Communications are normally the press officer’s area of specialty. All inquiries made by the media regarding her employer commonly go directly to her. She is generally expected to answer these questions with diplomacy and discretion, based on the opinions and views of her employers. These inquires may be made via telephone, e-mail or in person.

In addition to answering inquires, a press secretary is typically expected to create a positive image of her employer and ensure that impression does not fluctuate. She may do this through holding press conferences and news interviews as well as writing articles and press releases. Success in this position is frequently achieved through proactively promoting an image and building upon that representation.

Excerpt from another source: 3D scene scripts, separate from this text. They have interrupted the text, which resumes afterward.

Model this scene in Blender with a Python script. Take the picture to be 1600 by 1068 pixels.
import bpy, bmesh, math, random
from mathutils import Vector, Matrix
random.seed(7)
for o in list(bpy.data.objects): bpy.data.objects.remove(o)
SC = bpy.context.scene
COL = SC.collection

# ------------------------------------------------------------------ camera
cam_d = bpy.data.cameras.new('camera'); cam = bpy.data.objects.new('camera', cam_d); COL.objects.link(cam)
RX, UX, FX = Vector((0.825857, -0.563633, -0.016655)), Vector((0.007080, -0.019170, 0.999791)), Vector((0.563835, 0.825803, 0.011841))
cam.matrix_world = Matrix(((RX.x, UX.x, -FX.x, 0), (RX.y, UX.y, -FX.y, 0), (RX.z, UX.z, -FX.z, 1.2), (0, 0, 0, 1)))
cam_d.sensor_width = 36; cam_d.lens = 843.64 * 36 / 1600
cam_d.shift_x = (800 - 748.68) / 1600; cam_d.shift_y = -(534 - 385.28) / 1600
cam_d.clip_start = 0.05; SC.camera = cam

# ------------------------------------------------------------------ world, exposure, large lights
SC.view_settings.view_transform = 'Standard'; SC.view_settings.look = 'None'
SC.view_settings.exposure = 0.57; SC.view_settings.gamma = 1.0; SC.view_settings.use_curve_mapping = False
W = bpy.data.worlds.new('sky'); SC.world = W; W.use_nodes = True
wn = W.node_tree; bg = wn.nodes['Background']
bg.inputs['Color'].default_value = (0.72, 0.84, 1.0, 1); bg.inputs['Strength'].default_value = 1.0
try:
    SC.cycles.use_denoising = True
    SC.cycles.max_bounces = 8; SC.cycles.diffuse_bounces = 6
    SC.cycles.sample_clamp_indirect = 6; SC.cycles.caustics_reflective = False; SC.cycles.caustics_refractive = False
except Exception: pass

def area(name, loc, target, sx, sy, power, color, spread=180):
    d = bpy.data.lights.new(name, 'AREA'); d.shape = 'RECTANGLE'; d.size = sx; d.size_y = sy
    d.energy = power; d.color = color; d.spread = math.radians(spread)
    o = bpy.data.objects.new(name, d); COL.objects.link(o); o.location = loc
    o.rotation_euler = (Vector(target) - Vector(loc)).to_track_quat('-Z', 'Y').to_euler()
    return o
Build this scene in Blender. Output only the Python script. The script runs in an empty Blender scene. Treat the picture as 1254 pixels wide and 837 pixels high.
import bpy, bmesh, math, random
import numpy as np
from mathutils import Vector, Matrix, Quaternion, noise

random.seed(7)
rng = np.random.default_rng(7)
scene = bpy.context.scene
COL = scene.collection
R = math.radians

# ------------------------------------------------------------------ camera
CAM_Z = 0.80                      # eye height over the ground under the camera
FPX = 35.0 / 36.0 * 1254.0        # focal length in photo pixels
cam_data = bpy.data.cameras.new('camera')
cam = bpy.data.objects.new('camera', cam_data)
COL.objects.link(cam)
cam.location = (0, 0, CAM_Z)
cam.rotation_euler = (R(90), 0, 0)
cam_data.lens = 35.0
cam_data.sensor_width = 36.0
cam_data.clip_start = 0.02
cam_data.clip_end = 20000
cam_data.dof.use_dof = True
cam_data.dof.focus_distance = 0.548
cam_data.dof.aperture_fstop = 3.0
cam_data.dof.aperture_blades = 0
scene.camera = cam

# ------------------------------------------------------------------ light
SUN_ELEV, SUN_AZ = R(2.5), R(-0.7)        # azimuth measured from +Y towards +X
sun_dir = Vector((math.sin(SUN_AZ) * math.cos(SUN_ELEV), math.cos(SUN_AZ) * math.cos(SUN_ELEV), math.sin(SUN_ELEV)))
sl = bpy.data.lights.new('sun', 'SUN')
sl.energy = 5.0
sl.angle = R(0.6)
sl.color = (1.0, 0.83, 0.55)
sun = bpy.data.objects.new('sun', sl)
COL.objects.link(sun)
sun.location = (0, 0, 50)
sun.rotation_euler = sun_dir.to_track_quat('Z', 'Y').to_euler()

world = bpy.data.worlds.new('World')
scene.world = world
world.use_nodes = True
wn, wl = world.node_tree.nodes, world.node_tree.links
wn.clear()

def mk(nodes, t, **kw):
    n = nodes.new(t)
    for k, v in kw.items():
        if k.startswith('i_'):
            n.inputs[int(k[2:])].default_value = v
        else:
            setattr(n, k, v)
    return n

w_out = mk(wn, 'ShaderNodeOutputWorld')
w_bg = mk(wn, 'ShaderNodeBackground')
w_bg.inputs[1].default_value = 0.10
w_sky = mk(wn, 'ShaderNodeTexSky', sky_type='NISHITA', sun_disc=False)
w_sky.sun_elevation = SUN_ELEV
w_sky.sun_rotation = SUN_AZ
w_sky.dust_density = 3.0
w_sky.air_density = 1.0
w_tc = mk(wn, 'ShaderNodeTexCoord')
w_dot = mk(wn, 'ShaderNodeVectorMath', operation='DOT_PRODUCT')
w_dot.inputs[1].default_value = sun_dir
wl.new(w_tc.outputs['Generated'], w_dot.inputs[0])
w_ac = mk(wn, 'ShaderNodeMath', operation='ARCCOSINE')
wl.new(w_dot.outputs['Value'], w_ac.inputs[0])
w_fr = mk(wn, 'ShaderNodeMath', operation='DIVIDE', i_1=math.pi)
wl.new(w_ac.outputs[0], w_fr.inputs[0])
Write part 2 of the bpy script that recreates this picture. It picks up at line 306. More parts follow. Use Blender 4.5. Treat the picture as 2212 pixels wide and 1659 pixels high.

If her employer is negatively represented in the press or accused of an unsavory act or viewpoint, she is ordinarily expected to suppress the disapproval while reiterating positive actions and perspectives. She is ordinarily expected to monitor all media sources to identify and respond to stories as quickly as possible. Her employer normally gives her the authority to represent him, her or the company in all public communications.


Any written communications compiled by the employer’s staff and distributed to the public, such as informational flyers, brochures or leaflets, typically require the approval of a press secretary. She is generally expected to carefully scrutinize these documents to ensure no concepts or statements are subject to negative or questionable interpretation. The employer may be consulted if the angle of the content is unclear to the press officer.

An employer’s relationship with a press officer is usually personal and confidential. Their close bond and friendly communications generally enable her to sensitively and sincerely represent the employer to the public with empathy and authenticity. A person in this position is commonly included in family gatherings and often considered a friend as well as an employee.

Organizational abilities are important to be an efficient press officer. The job is frequently demanding and involves juggling multiple tasks. Project prioritization skills are an asset to a press secretary.

A bachelor’s degree in public relations, journalism, media relations or communications is normally required for this position. Experience in these fields is also highly preferred. A background in business administration or a liberal arts education are considered pluses for job candidates in this profession as well.